Crashing global economies and a brewing energy crisis may be the next vanguard used to install homegrown global versions of the CCP’s notorious social credit system.

A spokesperson for Switzerland’s Department of Finance, for example, was quoted as posturing that their administration was considering initiating a regimen of daily fines starting at 30 francs ($31~) and scaling to 3,000 francs ($3,050~) in combination with a maximum prison sentence of three years for individuals who heat their homes above 19C, Daily Mail reported on Sept. 7.

The pickle that Europe has placed itself in amid its arguably shortsighted efforts to crush Vladimir Putin and Russia has resulted in an inauspicious throwback to simpler times.

A Sept. 20 report by Business Insider South Africa stated, “With winter approaching…countries in Europe are facing a stark reality of rationing, thievery and a reliance on wood.” 

The article cited sources quoted by the Washington Post as stating that “firewood is the new gold.”
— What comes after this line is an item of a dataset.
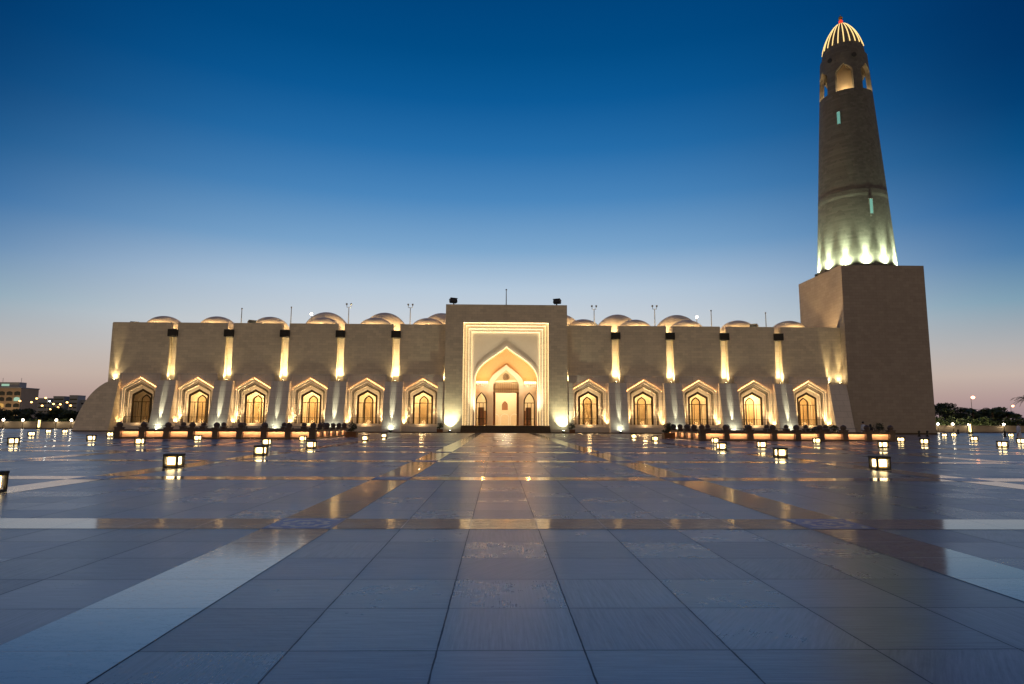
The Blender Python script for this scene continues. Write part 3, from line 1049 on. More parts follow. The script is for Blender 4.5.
for xa, xc in ((PC - 5.1, PC - 2.95), (PC + 2.95, PC + 5.1)):
    cv = MB()
    cv.box(xa, xc, YN - 0.5, YN - 0.003, 7.95, 8.2)
    for i in range(6):
        x = lerp(xa, xc, (i + .5) / 6)
        cv.lathe([(0.02, 7.55), (0.12, 7.7), (0.16, 7.96)], x, YN - 0.25, 8)
    cv.build('cornice', M['marble'], portal)
lm = MB()
for xa, xc in ((PC - 5.05, PC - 3.0), (PC + 3.0, PC + 5.05)):
    for i in range(6):
        lm.box(lerp(xa, xc, (i + .12) / 6), lerp(xa, xc, (i + .88) / 6), YN - 0.42, YN - 0.30, 8.203, 8.45)
lm.build('light_strip', M['led_white'], portal)
# tympanum grille with a rosette, transom, jamb posts
ty = MB()
tp = [p for p in DO if p[1] >= 8.41]
ty.add([(x, YN + 0.22, z) for x, z in tp], [tuple(range(len(tp)))])
ty.build('tympanum', M['lattice_pale'], portal)
ros = MB()
for rr_ in (0.30, 0.52):
    pts = [(PC + rr_ * math.cos(2 * PI * i / 24), YN + 0.17, 9.25 + rr_ * math.sin(2 * PI * i / 24)) for i in range(25)]
    ros.tube(pts, 0.035, 6)
for i in range(8):
    a_ = 2 * PI * i / 8
    ros.tube([(PC, YN + 0.17, 9.25), (PC + 0.5 * math.cos(a_), YN + 0.17, 9.25 + 0.5 * math.sin(a_))], 0.02, 6)
ros.build('rosette', M['wood'], portal)
tr = MB()
tr.box(PC - 2.15, PC + 2.15, YN + 0.16, YN + 0.3, 8.34, 8.42)
tr.box(PC - 2.15, PC + 2.15, YN + 0.16, YN + 0.3, 7.20, 7.26)
for q in range(1, 14):
    tr.box(PC - 2.15 + 4.3 * q / 14 - 0.012, PC - 2.15 + 4.3 * q / 14 + 0.012, YN + 0.17, YN + 0.2, 6.69, 8.33)
tr.box(PC - 2.15, PC + 2.15, YN + 0.16, YN + 0.3, 6.60, 6.68)
for x in (-2.16, 1.78):
    tr.box(PC + x, PC + x + 0.38, YN + 0.16, YN + 0.30, FLO, 6.60)
tr.build('door_frame', M['wood'], portal)
g1 = MB()
g1.quad((PC - 2.14, YN + 0.24, 6.68), (PC + 2.14, YN + 0.24, 6.68), (PC + 2.14, YN + 0.24, 8.26), (PC - 2.14, YN + 0.24, 8.26))
g1.build('transom_panel', M['lattice_pale'], portal)
for sg, SS in ((-1, SL), (1, SR)):
    cx = PC - 4.14 if sg < 0 else PC + 3.9
    sd = MB()
    S2 = [(cx + (x - cx) * 0.80, z if i in (0, len(SS) - 1) else FLO + (z - FLO) * 0.965) for i, (x, z) in enumerate(SS)]
    sd.ring(SS, S2, YN + 0.05, YN + 0.05)
    sd.ring(S2, S2, YN + 0.05, YN + 0.15)
    sd.box(cx - 0.84, cx + 0.84, YN + 0.07, YN + 0.14, 4.85, 4.97)
    for x in (-0.32, 0.32):
        sd.box(cx + x - 0.05, cx + x + 0.05, YN + 0.075, YN + 0.135, FLO, 4.85)
    sd.box(cx - 0.84, cx + 0.84, YN + 0.076, YN + 0.134, 2.2, 2.3)
    sdo = sd.build('side_door', M['bronze'], portal)
    idr = MB()
    idr.box(cx - 0.55, cx + 0.45, YN + 1.6, YN + 1.7, FLO, 4.2)
    for zz in (1.5, 2.9):
        idr.box(cx - 0.40, cx + 0.30, YN + 1.56, YN + 1.597, zz, zz + 1.0)
    idr.build('inner_door', M['wood'], portal)
    gp = MB()
    gp.add([(x, YN + 0.12, z) for x, z in S2], [tuple(range(len(S2)))])
    gp.build('glass', M['glass'], sdo)
# hall behind
hm = MB()
hx0, hx1, hy, hz = PC - 6.5, PC + 6.5, 126.0, 12.0
hm.quad((hx0, YN + 0.5, FLO), (hx1, YN + 0.5, FLO), (hx1, hy, FLO), (hx0, hy, FLO))
hm.quad((hx0, YN + 0.5, hz), (hx1, YN + 0.5, hz), (hx1, hy, hz), (hx0, hy, hz))
hm.quad((hx0, YN + 0.5, FLO), (hx0, hy, FLO), (hx0, hy, hz), (hx0, YN + 0.5, hz))
hm.quad((hx1, YN + 0.5, FLO), (hx1, hy, FLO), (hx1, hy, hz), (hx1, YN + 0.5, hz))
hm.quad((hx0, hy, FLO), (hx1, hy, FLO), (hx1, hy, hz), (hx0, hy, hz))
hm.quad((hx0, YN + 0.5, 10.6), (hx1, YN + 0.5, 10.6), (hx1, YN + 0.5, hz), (hx0, YN + 0.5, hz))
for xa, xc in ((hx0, PC - 5.2), (PC + 5.2, hx1)):
    hm.quad((xa, YN + 0.5, FLO), (xc, YN + 0.5, FLO), (xc, YN + 0.5, 10.6), (xa, YN + 0.5, 10.6))
hm.build('entrance_hall', M['plaster'], portal)
nh = MB()
NH = outline(0.58, 4.06, 5.0, 5.85, 10, 0.5, 0.4, 0.8, PC)
nh.add([(x, hy - 0.05, z) for x, z in NH], [tuple(range(len(NH)))])
nh.build('hall_niche', M['wood'], portal)
ar = MB()
for cx in (PC - 1.9, PC, PC + 1.9):
    o1 = outline(0.85, FLO, 2.7, 3.4, 10, 0.6, 0.5, 0.3, cx)
    o2 = outline(0.72, FLO, 2.7, 3.25, 10, 0.6, 0.5, 0.3, cx)
    ar.ring(o1, o2, hy - 0.12, hy - 0.12)
    ar.ring(o2, o2, hy - 0.12, hy - 0.01)
ar.build('wall_arcade', M['marble'], portal)
for x in (PC - 4.0, PC + 3.3):
    wd = MB()
    wd.box(x, x + 0.9, hy - 3.0, hy - 2.8, FLO, 3.9)
    for zz in (1.5, 2.7):
        wd.box(x + 0.15, x + 0.75, hy - 3.04, hy - 3.003, zz, zz + 0.95)
    wd.build('wooden_cabinet', M['wood'], portal)
lamp('hall_light', 'POINT', (PC - MO[0], 116 - MO[1], 10.0), 2600, (1.0, 0.80, 0.50), mosque, size=0.5)
lamp('hall_light', 'POINT', (PC - MO[0], 122 - MO[1], 9.0), 1300, (1.0, 0.80, 0.50), mosque, size=0.5)
for sx in (-3.7, 3.7):
    lamp('iwan_light', 'POINT', (PC + sx - MO[0], YN - 2.2 - MO[1], 8.6), 230, (1.0, 0.48, 0.14), mosque, size=0.15)
    lamp('iwan_light', 'SPOT', (PC + sx - MO[0], YP + 0.9 - MO[1], FLO + 0.2), 260, (1.0, 0.70, 0.36), mosque, aim=(0, 0.25, 1), size=0.1, angle=100, blend=1)
    lamp('frame_light', 'SPOT', (PC + sx * 1.25 - MO[0], PY + 0.9 - MO[1], FLO + 0.2), 9000, (1.0, 0.80, 0.50), mosque, aim=(-sx * 0.06, 0.13, 1), size=0.1, angle=80, blend=1)
# steps
st = MB()
for i in range(5):
    st.box(IX0 + 0.003 - 0.2, IX1 - 0.003 + 0.2, 100.6 + 0.36 * i, 100.6 + 0.36 * (i + 1) if i < 4 else PY - 0.003, 0, 0.23 * (i + 1))
st.build('entrance_steps', M['basalt'], mosque, off)
lf = MB()
lf.box(IX0 + 0.003, IX1 - 0.003, PY + 0.0, YP, 0.0, FLO)
lf.build('landing', M['basalt'], portal)

# ------------------------------------------------------------------ minaret
TXc, TYc = 62.75, 108.9
mina = empty('minaret', (TXc, TYc, 0), 'tall round tapering minaret with glowing ribbed dome on a massive square block', 'minaret')
moff = (-TXc, -TYc, 0)
m = MB()
BX0, BX1, BY0, BY1, BZ = 56.21, 70.0, 102.0, 117.0, 27.6
m.box(BX0, BX1, BY0, BY1, 0, BZ)
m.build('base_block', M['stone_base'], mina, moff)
m = MB()
m.box(BX0 + .02, BX1 + 0.12, BY0 - 0.12, BY0 - 0.003, 0, 0.3)
m.build('base_course', M['basalt'], mina, moff)


def rad(z):
    return 6.3 - (z - 28) * 0.0615


m = MB()
m.lathe([(rad(BZ) + 0.0, BZ - 0.3)] + [(rad(z), z) for z in (30, 36, 39.5)] + [(rad(40.1), 40.1), (rad(40.6) + 0.02, 40.6), (rad(41.5) + 0.025, 41.4), (rad(41.5), 41.45)] + [(rad(z), z) for z in (46, 52, 58.9)] + [(rad(58.9) - 0.7, 58.9)], 0, 0, 96)
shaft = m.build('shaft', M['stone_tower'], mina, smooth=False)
m = MB()
m.lathe([(rad(BZ) + 0.35, BZ), (rad(BZ) + 0.35, BZ + 0.35), (rad(BZ) + 0.02, BZ + 0.5)], 0, 0, 96)
m.build('shaft_footing', M['stone_tower'], mina)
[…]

In June, Poland told its citizens that they could go to the forest to gather fallen branches in order to heat their homes in the coming winter, so long as they informed the government in advance, and paid a fee.

In Germany, a different kind of problem manifested after the push to ration natural gas by way of parabolic price increases simply led to the population rushing to buy inefficient electric space heaters.

Such appliances, which usually involve either heating ceramics and pushing warm air with a fan or heating oil and relying on ambient radiance are often rated at 1,500 watts of consumption or more and are only useful for regulating the temperature of a small room.

German media outlets had reported earlier in September that more than 600,000 such units had been sold already, an increase of more than 35 percent year over year.

In response, Peter Lautz, Director of a major German electricity retailer, warned in comments to German media that the consequences to the power grid will be significant.

“If everyone switched on a fan heater at home, it would mean that we would have to almost double the existing network structure on every street,” he stated.